## JOB
The data below is to be returned in full and exactly.
────────
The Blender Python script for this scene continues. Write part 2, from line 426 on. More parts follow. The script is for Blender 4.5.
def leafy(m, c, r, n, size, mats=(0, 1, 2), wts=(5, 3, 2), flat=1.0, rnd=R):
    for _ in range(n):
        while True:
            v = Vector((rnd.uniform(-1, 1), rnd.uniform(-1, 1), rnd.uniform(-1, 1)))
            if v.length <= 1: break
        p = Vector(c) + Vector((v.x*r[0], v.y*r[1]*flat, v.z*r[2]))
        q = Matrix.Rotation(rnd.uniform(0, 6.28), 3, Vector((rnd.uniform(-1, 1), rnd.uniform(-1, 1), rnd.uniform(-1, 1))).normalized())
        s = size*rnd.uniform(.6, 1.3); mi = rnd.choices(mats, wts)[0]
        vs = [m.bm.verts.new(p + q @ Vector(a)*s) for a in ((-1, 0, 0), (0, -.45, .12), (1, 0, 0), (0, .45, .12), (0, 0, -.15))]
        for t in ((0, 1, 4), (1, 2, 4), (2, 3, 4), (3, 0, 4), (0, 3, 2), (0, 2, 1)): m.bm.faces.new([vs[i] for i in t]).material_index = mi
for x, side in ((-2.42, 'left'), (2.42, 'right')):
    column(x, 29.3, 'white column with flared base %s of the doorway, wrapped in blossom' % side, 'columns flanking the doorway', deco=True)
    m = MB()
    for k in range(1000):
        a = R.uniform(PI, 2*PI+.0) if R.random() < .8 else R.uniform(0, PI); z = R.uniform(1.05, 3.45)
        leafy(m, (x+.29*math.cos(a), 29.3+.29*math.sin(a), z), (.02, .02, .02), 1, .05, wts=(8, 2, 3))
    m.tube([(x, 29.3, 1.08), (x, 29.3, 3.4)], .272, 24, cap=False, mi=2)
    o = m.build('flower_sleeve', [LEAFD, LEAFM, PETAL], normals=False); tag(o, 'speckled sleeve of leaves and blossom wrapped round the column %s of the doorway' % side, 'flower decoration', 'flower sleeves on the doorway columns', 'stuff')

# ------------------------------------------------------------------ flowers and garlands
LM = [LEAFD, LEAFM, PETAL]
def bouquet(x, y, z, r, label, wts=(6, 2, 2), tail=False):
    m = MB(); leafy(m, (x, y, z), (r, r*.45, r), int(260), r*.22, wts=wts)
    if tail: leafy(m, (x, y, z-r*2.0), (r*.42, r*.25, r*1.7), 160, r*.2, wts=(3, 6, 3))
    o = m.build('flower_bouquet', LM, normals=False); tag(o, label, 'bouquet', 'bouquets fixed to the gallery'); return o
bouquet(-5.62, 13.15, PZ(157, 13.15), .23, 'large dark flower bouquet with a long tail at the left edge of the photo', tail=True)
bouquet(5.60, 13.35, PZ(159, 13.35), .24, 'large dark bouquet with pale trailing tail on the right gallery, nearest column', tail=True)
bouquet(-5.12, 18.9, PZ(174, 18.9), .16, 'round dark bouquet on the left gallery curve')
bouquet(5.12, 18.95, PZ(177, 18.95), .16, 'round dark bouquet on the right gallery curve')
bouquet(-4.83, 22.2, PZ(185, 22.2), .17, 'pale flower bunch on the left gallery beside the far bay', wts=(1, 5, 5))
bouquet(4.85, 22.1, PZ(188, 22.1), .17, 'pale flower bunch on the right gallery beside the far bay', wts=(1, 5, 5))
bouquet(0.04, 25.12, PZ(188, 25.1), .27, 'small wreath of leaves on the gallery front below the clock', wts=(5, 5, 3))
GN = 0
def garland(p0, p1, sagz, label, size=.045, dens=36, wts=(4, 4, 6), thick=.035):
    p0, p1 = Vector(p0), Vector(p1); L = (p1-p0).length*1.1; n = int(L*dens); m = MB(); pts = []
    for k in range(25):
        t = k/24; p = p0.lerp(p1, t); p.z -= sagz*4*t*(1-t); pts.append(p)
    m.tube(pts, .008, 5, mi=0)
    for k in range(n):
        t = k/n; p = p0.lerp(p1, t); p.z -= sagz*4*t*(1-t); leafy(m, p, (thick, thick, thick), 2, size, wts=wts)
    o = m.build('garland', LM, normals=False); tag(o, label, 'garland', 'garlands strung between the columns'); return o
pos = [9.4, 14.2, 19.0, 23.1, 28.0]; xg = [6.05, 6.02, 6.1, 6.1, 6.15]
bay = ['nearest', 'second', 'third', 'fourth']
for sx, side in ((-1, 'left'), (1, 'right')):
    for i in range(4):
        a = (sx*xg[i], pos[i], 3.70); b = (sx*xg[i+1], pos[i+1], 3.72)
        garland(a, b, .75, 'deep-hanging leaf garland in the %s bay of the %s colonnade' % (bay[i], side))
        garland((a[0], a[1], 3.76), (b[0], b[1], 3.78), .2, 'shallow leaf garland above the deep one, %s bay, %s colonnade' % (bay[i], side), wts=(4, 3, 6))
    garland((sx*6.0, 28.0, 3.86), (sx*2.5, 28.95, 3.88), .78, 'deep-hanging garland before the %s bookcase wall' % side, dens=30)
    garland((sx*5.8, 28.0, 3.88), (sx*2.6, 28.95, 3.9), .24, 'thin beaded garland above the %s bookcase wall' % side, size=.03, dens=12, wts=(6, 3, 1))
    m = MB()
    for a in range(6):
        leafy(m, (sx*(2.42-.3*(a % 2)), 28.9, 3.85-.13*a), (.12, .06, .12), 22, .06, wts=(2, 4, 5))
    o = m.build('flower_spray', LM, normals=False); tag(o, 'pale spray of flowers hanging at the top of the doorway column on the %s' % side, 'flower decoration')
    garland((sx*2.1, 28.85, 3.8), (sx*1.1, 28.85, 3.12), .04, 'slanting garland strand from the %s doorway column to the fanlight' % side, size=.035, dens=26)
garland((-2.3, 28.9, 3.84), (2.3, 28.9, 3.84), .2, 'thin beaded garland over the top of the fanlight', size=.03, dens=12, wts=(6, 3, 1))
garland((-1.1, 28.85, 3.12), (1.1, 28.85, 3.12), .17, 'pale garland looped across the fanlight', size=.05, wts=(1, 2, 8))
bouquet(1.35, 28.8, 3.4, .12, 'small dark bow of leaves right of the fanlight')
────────
## RESPONSE
The Blender Python script for this scene continues. Write part 2, from line 426 on. More parts follow. The script is for Blender 4.5.
def leafy(m, c, r, n, size, mats=(0, 1, 2), wts=(5, 3, 2), flat=1.0, rnd=R):
    for _ in range(n):
        while True:
            v = Vector((rnd.uniform(-1, 1), rnd.uniform(-1, 1), rnd.uniform(-1, 1)))
            if v.length <= 1: break
        p = Vector(c) + Vector((v.x*r[0], v.y*r[1]*flat, v.z*r[2]))
        q = Matrix.Rotation(rnd.uniform(0, 6.28), 3, Vector((rnd.uniform(-1, 1), rnd.uniform(-1, 1), rnd.uniform(-1, 1))).normalized())
        s = size*rnd.uniform(.6, 1.3); mi = rnd.choices(mats, wts)[0]
        vs = [m.bm.verts.new(p + q @ Vector(a)*s) for a in ((-1, 0, 0), (0, -.45, .12), (1, 0, 0), (0, .45, .12), (0, 0, -.15))]
        for t in ((0, 1, 4), (1, 2, 4), (2, 3, 4), (3, 0, 4), (0, 3, 2), (0, 2, 1)): m.bm.faces.new([vs[i] for i in t]).material_index = mi
for x, side in ((-2.42, 'left'), (2.42, 'right')):
    column(x, 29.3, 'white column with flared base %s of the doorway, wrapped in blossom' % side, 'columns flanking the doorway', deco=True)
    m = MB()
    for k in range(1000):
        a = R.uniform(PI, 2*PI+.0) if R.random() < .8 else R.uniform(0, PI); z = R.uniform(1.05, 3.45)
        leafy(m, (x+.29*math.cos(a), 29.3+.29*math.sin(a), z), (.02, .02, .02), 1, .05, wts=(8, 2, 3))
    m.tube([(x, 29.3, 1.08), (x, 29.3, 3.4)], .272, 24, cap=False, mi=2)
    o = m.build('flower_sleeve', [LEAFD, LEAFM, PETAL], normals=False); tag(o, 'speckled sleeve of leaves and blossom wrapped round the column %s of the doorway' % side, 'flower decoration', 'flower sleeves on the doorway columns', 'stuff')

# ------------------------------------------------------------------ flowers and garlands
LM = [LEAFD, LEAFM, PETAL]
def bouquet(x, y, z, r, label, wts=(6, 2, 2), tail=False):
    m = MB(); leafy(m, (x, y, z), (r, r*.45, r), int(260), r*.22, wts=wts)
    if tail: leafy(m, (x, y, z-r*2.0), (r*.42, r*.25, r*1.7), 160, r*.2, wts=(3, 6, 3))
    o = m.build('flower_bouquet', LM, normals=False); tag(o, label, 'bouquet', 'bouquets fixed to the gallery'); return o
bouquet(-5.62, 13.15, PZ(157, 13.15), .23, 'large dark flower bouquet with a long tail at the left edge of the photo', tail=True)
bouquet(5.60, 13.35, PZ(159, 13.35), .24, 'large dark bouquet with pale trailing tail on the right gallery, nearest column', tail=True)
bouquet(-5.12, 18.9, PZ(174, 18.9), .16, 'round dark bouquet on the left gallery curve')
bouquet(5.12, 18.95, PZ(177, 18.95), .16, 'round dark bouquet on the right gallery curve')
bouquet(-4.83, 22.2, PZ(185, 22.2), .17, 'pale flower bunch on the left gallery beside the far bay', wts=(1, 5, 5))
bouquet(4.85, 22.1, PZ(188, 22.1), .17, 'pale flower bunch on the right gallery beside the far bay', wts=(1, 5, 5))
bouquet(0.04, 25.12, PZ(188, 25.1), .27, 'small wreath of leaves on the gallery front below the clock', wts=(5, 5, 3))
GN = 0
def garland(p0, p1, sagz, label, size=.045, dens=36, wts=(4, 4, 6), thick=.035):
    p0, p1 = Vector(p0), Vector(p1); L = (p1-p0).length*1.1; n = int(L*dens); m = MB(); pts = []
    for k in range(25):
        t = k/24; p = p0.lerp(p1, t); p.z -= sagz*4*t*(1-t); pts.append(p)
    m.tube(pts, .008, 5, mi=0)
    for k in range(n):
        t = k/n; p = p0.lerp(p1, t); p.z -= sagz*4*t*(1-t); leafy(m, p, (thick, thick, thick), 2, size, wts=wts)
    o = m.build('garland', LM, normals=False); tag(o, label, 'garland', 'garlands strung between the columns'); return o
pos = [9.4, 14.2, 19.0, 23.1, 28.0]; xg = [6.05, 6.02, 6.1, 6.1, 6.15]
bay = ['nearest', 'second', 'third', 'fourth']
for sx, side in ((-1, 'left'), (1, 'right')):
    for i in range(4):
        a = (sx*xg[i], pos[i], 3.70); b = (sx*xg[i+1], pos[i+1], 3.72)
        garland(a, b, .75, 'deep-hanging leaf garland in the %s bay of the %s colonnade' % (bay[i], side))
        garland((a[0], a[1], 3.76), (b[0], b[1], 3.78), .2, 'shallow leaf garland above the deep one, %s bay, %s colonnade' % (bay[i], side), wts=(4, 3, 6))
    garland((sx*6.0, 28.0, 3.86), (sx*2.5, 28.95, 3.88), .78, 'deep-hanging garland before the %s bookcase wall' % side, dens=30)
    garland((sx*5.8, 28.0, 3.88), (sx*2.6, 28.95, 3.9), .24, 'thin beaded garland above the %s bookcase wall' % side, size=.03, dens=12, wts=(6, 3, 1))
    m = MB()
    for a in range(6):
        leafy(m, (sx*(2.42-.3*(a % 2)), 28.9, 3.85-.13*a), (.12, .06, .12), 22, .06, wts=(2, 4, 5))
    o = m.build('flower_spray', LM, normals=False); tag(o, 'pale spray of flowers hanging at the top of the doorway column on the %s' % side, 'flower decoration')
    garland((sx*2.1, 28.85, 3.8), (sx*1.1, 28.85, 3.12), .04, 'slanting garland strand from the %s doorway column to the fanlight' % side, size=.035, dens=26)
garland((-2.3, 28.9, 3.84), (2.3, 28.9, 3.84), .2, 'thin beaded garland over the top of the fanlight', size=.03, dens=12, wts=(6, 3, 1))
garland((-1.1, 28.85, 3.12), (1.1, 28.85, 3.12), .17, 'pale garland looped across the fanlight', size=.05, wts=(1, 2, 8))
bouquet(1.35, 28.8, 3.4, .12, 'small dark bow of leaves right of the fanlight')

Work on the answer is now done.